* Begin Source excerpt *
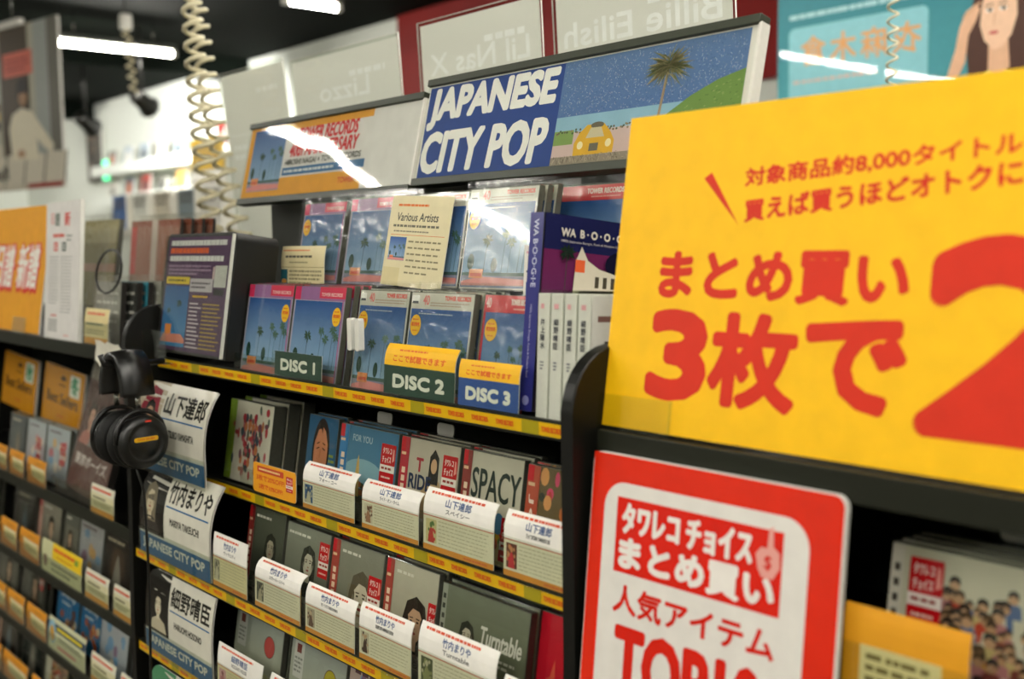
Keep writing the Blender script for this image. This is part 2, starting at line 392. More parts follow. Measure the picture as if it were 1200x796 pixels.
def stack(src, n, label, group, dy=.0125, dx=0.0, z=0):
    """cases of the same kind standing right behind src"""
    rn = random.Random(n*13+int(src.location.x*100)); ys = [q[1] for ch in src.children for q in ch.bound_box]; dy = max(dy, max(ys)-min(ys)+.0016)
    for k in range(1, n+1):
        c = copy_tree(src); c['label'] = ORD[k-1]+' '+label if n > 1 else label; c['group'] = group
        c.location = src.location + Vector((dx*k+rn.uniform(-.0015, .0015), dy*k, rn.uniform(0, .0015)))
def card(label, painter, w_, h_, s0=.6, th=45, m='paper', group=None, holder=True, name='review_card', cat='card', r=0, hold_h=.6):
    o = thing(name, label, cat, group)
    f = curl(h_*s0, th, h_) if th else None
    p = Print(); p.l = .15; painter(p, w_*1000, h_*1000); p.build(o, m, 0, 'printed_face', curve=f, cuts=9)
    sheet('card_stock', w_, h_, .0004, 'foam', o, f, outline=rrect(0, 0, w_, h_, r) if r else None)
    if holder: box('clear_holder', -.004, w_+.004, -.0022, -.0010, -.004, h_*hold_h, 'clear', o)
    return o

# ================================================================ setting
def struct(o): o['kind'] = 'structure'; return o
struct(box('floor', -13.5, 5.5, -6, 6, -.1, 0, 'floor_grey'))
struct(box('ceiling', -13.5, 5.5, -6, 6, 3.0, 3.1, 'ceiling_dark'))
struct(box('wall_back', -13.5, 5.5, 4.2, 4.3, 0, 3.0, 'wall_white'))
struct(box('trim_red', -5.93, 5.5, 4.16, 4.198, 2.27, 3.0, 'wall_red'))
struct(box('wall_left', -13.6, -13.5, -6, 6, 0, 3.0, 'wall_white'))
struct(box('wall_right', 5.5, 5.6, -6, 6, 0, 3.0, 'wall_white'))
struct(box('wall_front', -13.5, 5.5, -6.1, -6, 0, 3.0, 'wall_white'))
for k, x in enumerate((-11.4, -8.1)): struct(box('trim_%d' % (k+1), x-.1, x+.1, -6, 4.2, 2.86, 3.0, 'ceiling_dark'))

# ceiling lamps
for i, (x, y, L) in enumerate(TUBES):
    vis = i < 2
    if i == 0: L = .74
    t = thing('ceiling_lamp', ('lit fluorescent tube lamp hanging under the dark ceiling at upper left' if i == 0 else
              'lit fluorescent lamp on the ceiling above the clear header sheets, cut by the top edge') if vis else 'fluorescent tube lamp on the dark shop ceiling, outside the view',
              'lamp', 'fluorescent lamps over the aisles', (x, y, 2.8))
    box('lamp_housing', -.03, .03, -.03, L+.03, .02, .055, 'fixture', t, .006)
    tube('fluorescent_tube', [(0, 0, 0), (0, L, 0)], .016, 'tube_glow', t, 12)
    for q in (-.02, L+.01): box('end_cap', -.018, .018, q-.01, q+.02, -.02, .03, 'white_plastic', t)
    for q in (.12, L-.12): tube('hanger', [(0, q, .05), (0, q, .2)], .003, 'steel', t, 6)

# spot lamps on the far ceiling, aimed at the wall
for px, py, lab in ((100, 143, 'black track spotlight hanging left of the other, by the hanging poster'), (166, 118, 'black track spotlight hanging beside the thin curly cord')):
    p = at(px, py, 3.0)
    t = thing('track_spotlight', lab, 'spotlight', 'track spotlights at the far wall', p)
    tube('stem', [(0, 0, .02), (0, 0, 3.0-p.z)], .012, 'headphone', t, 8)
    o = lathe('lamp_head', [(-.09, .03), (-.07, .05), (.05, .055), (.10, .075), (.11, .07)], 'headphone', t, 16)
    o.rotation_euler = (0, R(20), R(127))
    ld = bpy.data.lights.new('spot', 'SPOT'); ld.energy = 48; ld.spot_size = R(105); ld.spot_blend = .6; ld.color = (1, .98, .94); ld.shadow_soft_size = .04
    lo = bpy.data.objects.new('spot_beam', ld); COL.objects.link(lo); lo.parent = t; lo.location = (-.12, .09, -.10)
    lo.rotation_euler = Vector((-.75, 1.0, -.30)).to_track_quat('-Z', 'Y').to_euler()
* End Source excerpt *
- _Brief_: Omit the pictures and give the material again, exactly and in full.

- _Problem solution_:
Keep writing the Blender script for this image. This is part 2, starting at line 392. More parts follow. Measure the picture as if it were 1200x796 pixels.
def stack(src, n, label, group, dy=.0125, dx=0.0, z=0):
    """cases of the same kind standing right behind src"""
    rn = random.Random(n*13+int(src.location.x*100)); ys = [q[1] for ch in src.children for q in ch.bound_box]; dy = max(dy, max(ys)-min(ys)+.0016)
    for k in range(1, n+1):
        c = copy_tree(src); c['label'] = ORD[k-1]+' '+label if n > 1 else label; c['group'] = group
        c.location = src.location + Vector((dx*k+rn.uniform(-.0015, .0015), dy*k, rn.uniform(0, .0015)))
def card(label, painter, w_, h_, s0=.6, th=45, m='paper', group=None, holder=True, name='review_card', cat='card', r=0, hold_h=.6):
    o = thing(name, label, cat, group)
    f = curl(h_*s0, th, h_) if th else None
    p = Print(); p.l = .15; painter(p, w_*1000, h_*1000); p.build(o, m, 0, 'printed_face', curve=f, cuts=9)
    sheet('card_stock', w_, h_, .0004, 'foam', o, f, outline=rrect(0, 0, w_, h_, r) if r else None)
    if holder: box('clear_holder', -.004, w_+.004, -.0022, -.0010, -.004, h_*hold_h, 'clear', o)
    return o

# ================================================================ setting
def struct(o): o['kind'] = 'structure'; return o
struct(box('floor', -13.5, 5.5, -6, 6, -.1, 0, 'floor_grey'))
struct(box('ceiling', -13.5, 5.5, -6, 6, 3.0, 3.1, 'ceiling_dark'))
struct(box('wall_back', -13.5, 5.5, 4.2, 4.3, 0, 3.0, 'wall_white'))
struct(box('trim_red', -5.93, 5.5, 4.16, 4.198, 2.27, 3.0, 'wall_red'))
struct(box('wall_left', -13.6, -13.5, -6, 6, 0, 3.0, 'wall_white'))
struct(box('wall_right', 5.5, 5.6, -6, 6, 0, 3.0, 'wall_white'))
struct(box('wall_front', -13.5, 5.5, -6.1, -6, 0, 3.0, 'wall_white'))
for k, x in enumerate((-11.4, -8.1)): struct(box('trim_%d' % (k+1), x-.1, x+.1, -6, 4.2, 2.86, 3.0, 'ceiling_dark'))

# ceiling lamps
for i, (x, y, L) in enumerate(TUBES):
    vis = i < 2
    if i == 0: L = .74
    t = thing('ceiling_lamp', ('lit fluorescent tube lamp hanging under the dark ceiling at upper left' if i == 0 else
              'lit fluorescent lamp on the ceiling above the clear header sheets, cut by the top edge') if vis else 'fluorescent tube lamp on the dark shop ceiling, outside the view',
              'lamp', 'fluorescent lamps over the aisles', (x, y, 2.8))
    box('lamp_housing', -.03, .03, -.03, L+.03, .02, .055, 'fixture', t, .006)
    tube('fluorescent_tube', [(0, 0, 0), (0, L, 0)], .016, 'tube_glow', t, 12)
    for q in (-.02, L+.01): box('end_cap', -.018, .018, q-.01, q+.02, -.02, .03, 'white_plastic', t)
    for q in (.12, L-.12): tube('hanger', [(0, q, .05), (0, q, .2)], .003, 'steel', t, 6)

# spot lamps on the far ceiling, aimed at the wall
for px, py, lab in ((100, 143, 'black track spotlight hanging left of the other, by the hanging poster'), (166, 118, 'black track spotlight hanging beside the thin curly cord')):
    p = at(px, py, 3.0)
    t = thing('track_spotlight', lab, 'spotlight', 'track spotlights at the far wall', p)
    tube('stem', [(0, 0, .02), (0, 0, 3.0-p.z)], .012, 'headphone', t, 8)
    o = lathe('lamp_head', [(-.09, .03), (-.07, .05), (.05, .055), (.10, .075), (.11, .07)], 'headphone', t, 16)
    o.rotation_euler = (0, R(20), R(127))
    ld = bpy.data.lights.new('spot', 'SPOT'); ld.energy = 48; ld.spot_size = R(105); ld.spot_blend = .6; ld.color = (1, .98, .94); ld.shadow_soft_size = .04
    lo = bpy.data.objects.new('spot_beam', ld); COL.objects.link(lo); lo.parent = t; lo.location = (-.12, .09, -.10)
    lo.rotation_euler = Vector((-.75, 1.0, -.30)).to_track_quat('-Z', 'Y').to_euler()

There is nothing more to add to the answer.